Okay. I think, Mark, you mentioned just on the mainline, and you don't have anything there on any long-haul toll. I'm just wondering, are those contracts actually exposed to that or are they a Dawn index?
What's the relationship between NIT and Dawn and how that may change vis-à-vis the cost of gas or the pricing of it for any changes that you have on the transportation side?
Okay. Are you not flow-through, though, out of Dawn?
We are. Until we see how that would manifest itself, what we go through the commodity, different things that we might do. If there is some benefit, we'll obviously pursue it, but on the face of it, we're predominantly a flow-through mechanism here.
Understood. Okay. If I can just finish. Brian, you mentioned in an earlier question, it's just you look forward, past the transaction, that you may look at financial structures that bring in more equity. I guess just coming back to securitizing the Alberta payment, you mentioned that as an option, but how does that kind of comment square up with looking at something that would require more equity?

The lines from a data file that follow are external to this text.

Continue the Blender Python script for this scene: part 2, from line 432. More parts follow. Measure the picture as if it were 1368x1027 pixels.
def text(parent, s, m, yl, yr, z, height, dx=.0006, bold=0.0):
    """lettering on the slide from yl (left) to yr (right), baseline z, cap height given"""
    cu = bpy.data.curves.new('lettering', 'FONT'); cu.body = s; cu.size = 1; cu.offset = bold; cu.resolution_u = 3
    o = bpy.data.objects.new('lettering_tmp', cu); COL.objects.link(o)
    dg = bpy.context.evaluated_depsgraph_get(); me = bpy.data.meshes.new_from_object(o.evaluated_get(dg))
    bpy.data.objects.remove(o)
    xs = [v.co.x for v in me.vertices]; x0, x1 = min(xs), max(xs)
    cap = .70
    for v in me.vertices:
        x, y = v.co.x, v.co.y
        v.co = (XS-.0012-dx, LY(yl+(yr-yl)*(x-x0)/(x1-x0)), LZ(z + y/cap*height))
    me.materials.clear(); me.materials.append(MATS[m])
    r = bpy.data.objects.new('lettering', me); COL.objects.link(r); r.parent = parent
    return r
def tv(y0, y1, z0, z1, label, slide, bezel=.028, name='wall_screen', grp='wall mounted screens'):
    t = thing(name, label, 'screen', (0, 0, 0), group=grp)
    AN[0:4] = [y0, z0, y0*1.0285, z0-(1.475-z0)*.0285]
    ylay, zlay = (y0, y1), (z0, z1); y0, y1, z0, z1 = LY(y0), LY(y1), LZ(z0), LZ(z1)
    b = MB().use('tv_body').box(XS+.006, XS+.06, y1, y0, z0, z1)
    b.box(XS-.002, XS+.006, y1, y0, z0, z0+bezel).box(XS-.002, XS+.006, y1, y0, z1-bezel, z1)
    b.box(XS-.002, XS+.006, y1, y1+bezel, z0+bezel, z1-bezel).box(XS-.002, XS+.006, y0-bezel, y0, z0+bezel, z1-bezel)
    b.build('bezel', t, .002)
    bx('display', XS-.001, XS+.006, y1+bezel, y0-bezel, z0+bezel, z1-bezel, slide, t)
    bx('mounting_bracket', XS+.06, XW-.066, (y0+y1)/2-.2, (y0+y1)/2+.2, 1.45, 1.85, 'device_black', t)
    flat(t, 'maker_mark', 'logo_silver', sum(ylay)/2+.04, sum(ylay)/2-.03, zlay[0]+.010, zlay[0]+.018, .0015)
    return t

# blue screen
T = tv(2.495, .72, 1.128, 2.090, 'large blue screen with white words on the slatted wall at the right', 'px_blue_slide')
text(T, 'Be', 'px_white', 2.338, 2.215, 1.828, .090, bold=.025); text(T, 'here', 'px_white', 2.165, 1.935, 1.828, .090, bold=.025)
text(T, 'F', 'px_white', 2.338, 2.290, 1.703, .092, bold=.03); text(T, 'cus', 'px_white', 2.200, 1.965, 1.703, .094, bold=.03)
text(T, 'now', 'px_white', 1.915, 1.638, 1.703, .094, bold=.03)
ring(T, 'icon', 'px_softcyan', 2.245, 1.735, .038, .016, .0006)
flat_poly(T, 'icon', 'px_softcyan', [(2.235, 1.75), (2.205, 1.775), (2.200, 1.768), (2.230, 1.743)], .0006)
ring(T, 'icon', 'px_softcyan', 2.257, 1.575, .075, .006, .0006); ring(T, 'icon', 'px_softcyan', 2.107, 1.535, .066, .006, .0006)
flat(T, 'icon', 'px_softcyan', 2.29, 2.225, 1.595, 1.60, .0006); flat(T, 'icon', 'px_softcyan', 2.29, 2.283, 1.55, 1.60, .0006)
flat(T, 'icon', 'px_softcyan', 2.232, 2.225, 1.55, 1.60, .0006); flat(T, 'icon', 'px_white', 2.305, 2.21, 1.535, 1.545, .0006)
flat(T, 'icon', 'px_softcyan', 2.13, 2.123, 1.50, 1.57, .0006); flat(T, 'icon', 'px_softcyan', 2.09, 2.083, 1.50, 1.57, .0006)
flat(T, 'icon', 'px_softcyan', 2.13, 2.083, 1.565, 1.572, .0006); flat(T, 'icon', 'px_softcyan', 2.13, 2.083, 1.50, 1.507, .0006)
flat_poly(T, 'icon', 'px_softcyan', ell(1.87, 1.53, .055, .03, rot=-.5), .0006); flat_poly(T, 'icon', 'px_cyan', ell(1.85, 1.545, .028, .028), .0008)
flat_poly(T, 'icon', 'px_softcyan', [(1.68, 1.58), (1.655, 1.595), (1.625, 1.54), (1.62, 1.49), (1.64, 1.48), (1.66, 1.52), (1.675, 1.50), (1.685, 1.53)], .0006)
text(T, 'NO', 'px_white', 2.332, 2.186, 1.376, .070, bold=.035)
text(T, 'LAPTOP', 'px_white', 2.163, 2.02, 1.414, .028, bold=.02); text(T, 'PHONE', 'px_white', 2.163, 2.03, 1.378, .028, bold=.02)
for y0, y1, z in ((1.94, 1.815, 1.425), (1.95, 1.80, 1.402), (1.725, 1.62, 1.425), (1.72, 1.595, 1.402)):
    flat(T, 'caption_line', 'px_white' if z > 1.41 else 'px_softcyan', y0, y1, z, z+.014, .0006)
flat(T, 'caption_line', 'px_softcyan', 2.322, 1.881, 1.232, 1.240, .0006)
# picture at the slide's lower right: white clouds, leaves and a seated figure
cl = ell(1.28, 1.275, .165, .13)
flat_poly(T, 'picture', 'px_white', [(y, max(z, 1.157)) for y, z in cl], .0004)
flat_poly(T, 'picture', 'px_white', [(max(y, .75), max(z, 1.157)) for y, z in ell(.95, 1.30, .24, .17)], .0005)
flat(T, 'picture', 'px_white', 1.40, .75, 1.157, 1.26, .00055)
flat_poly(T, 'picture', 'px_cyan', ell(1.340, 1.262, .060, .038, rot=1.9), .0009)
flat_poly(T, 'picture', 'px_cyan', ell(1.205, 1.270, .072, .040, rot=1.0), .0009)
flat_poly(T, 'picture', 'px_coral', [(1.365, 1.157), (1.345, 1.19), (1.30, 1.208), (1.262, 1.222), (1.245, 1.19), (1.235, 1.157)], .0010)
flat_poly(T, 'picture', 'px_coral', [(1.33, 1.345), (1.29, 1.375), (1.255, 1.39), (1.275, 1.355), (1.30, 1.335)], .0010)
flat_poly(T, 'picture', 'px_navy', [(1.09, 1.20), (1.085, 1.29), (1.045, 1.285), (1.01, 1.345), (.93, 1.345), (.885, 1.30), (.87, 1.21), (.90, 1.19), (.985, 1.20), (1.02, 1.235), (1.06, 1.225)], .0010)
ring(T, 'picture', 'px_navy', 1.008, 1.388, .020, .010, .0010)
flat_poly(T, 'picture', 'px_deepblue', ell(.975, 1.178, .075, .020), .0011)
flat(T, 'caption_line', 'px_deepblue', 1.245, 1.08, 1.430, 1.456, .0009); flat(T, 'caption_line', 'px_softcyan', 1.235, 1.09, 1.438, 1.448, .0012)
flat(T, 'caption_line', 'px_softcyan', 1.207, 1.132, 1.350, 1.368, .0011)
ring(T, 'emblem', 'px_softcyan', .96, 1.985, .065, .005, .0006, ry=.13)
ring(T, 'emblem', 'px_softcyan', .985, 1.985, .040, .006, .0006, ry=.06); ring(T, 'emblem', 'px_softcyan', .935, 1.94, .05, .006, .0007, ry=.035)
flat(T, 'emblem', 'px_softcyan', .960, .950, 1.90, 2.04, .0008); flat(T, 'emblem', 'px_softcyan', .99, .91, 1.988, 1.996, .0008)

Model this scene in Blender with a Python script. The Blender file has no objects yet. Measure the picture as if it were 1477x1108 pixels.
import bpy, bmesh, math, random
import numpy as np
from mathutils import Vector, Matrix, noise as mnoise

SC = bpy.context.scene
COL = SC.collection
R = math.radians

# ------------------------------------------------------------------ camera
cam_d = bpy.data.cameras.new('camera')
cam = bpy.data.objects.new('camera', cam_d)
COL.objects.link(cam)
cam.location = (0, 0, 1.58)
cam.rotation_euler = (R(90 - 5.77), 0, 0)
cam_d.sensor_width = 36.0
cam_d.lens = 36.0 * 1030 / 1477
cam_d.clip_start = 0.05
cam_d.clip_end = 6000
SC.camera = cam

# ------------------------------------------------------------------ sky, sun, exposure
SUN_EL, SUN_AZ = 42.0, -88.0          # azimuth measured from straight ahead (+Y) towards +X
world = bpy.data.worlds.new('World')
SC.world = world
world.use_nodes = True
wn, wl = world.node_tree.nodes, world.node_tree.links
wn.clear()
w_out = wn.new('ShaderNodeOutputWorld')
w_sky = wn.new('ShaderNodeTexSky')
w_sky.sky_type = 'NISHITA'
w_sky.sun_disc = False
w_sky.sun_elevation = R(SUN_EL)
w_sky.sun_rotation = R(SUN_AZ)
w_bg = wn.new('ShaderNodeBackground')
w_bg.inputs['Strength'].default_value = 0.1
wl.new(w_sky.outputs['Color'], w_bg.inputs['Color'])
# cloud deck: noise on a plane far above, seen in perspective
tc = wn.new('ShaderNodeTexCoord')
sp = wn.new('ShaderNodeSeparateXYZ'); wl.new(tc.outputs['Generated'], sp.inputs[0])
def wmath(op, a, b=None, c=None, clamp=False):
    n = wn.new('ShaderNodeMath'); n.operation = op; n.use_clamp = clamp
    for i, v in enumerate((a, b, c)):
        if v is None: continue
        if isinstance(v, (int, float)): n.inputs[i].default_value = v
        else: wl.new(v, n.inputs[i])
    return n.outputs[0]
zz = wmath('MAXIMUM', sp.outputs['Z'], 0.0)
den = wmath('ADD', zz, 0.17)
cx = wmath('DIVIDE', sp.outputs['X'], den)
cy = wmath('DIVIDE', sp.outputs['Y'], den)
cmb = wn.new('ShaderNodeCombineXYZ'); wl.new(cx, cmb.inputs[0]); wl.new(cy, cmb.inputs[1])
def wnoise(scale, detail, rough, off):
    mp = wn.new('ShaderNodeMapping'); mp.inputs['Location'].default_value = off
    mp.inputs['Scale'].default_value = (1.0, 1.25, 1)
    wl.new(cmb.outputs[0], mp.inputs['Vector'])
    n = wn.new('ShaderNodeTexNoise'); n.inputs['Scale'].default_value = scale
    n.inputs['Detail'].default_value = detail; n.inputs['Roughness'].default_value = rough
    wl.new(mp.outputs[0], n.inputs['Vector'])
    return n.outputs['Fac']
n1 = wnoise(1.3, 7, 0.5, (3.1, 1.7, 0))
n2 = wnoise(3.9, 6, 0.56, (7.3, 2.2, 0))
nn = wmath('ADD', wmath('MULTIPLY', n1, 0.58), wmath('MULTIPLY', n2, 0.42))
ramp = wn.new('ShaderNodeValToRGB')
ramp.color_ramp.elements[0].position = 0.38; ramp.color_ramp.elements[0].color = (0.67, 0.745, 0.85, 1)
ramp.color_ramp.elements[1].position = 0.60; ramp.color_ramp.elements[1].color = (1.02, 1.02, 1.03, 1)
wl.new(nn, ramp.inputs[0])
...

Well, certainly if we securitize the payments, we view that as an alternative source of debt effectively at the end of the day. Generally, that's just because of how it'll work through and affect our credit metrics. Yeah, we look at securitization as an alternative to going to do a private placement in the U.S. or potentially accessing the bond market here in Canada. It wouldn't be viewed as a substitute for equity.
Okay. Understood. Thank you.
We have a follow-up question from Jeremy Rosenfield with Industrial Alliance Securities. Please go ahead.
Yeah, just on a different topic for a second. Maybe if high level, if you can comment just on the tone of the stakeholder consultations that have been going on in Alberta with regard to the development of the capacity market and how you think that's developing so far.
The process is laid out, and there's a number of processes that, again, have been laid out. It's pretty early days, but I would have to characterize it as certainly continuing to be a positive tone and one on which the government, both from the policy perspective and from the implementation perspective, they'll continue to have a positive tone.
Okay, great. Thank you.
There are no more questions at this time, and now I'll turn the call back over to Randy Mah.
If there are no more questions, we will conclude our call. Thank you for joining us today and for your interest in Capital Power. Have a good day, everyone.
Ladies and gentlemen, this concludes Capital Power's analyst conference call. You may disconnect your lines. Thank you for participating and have a nice day.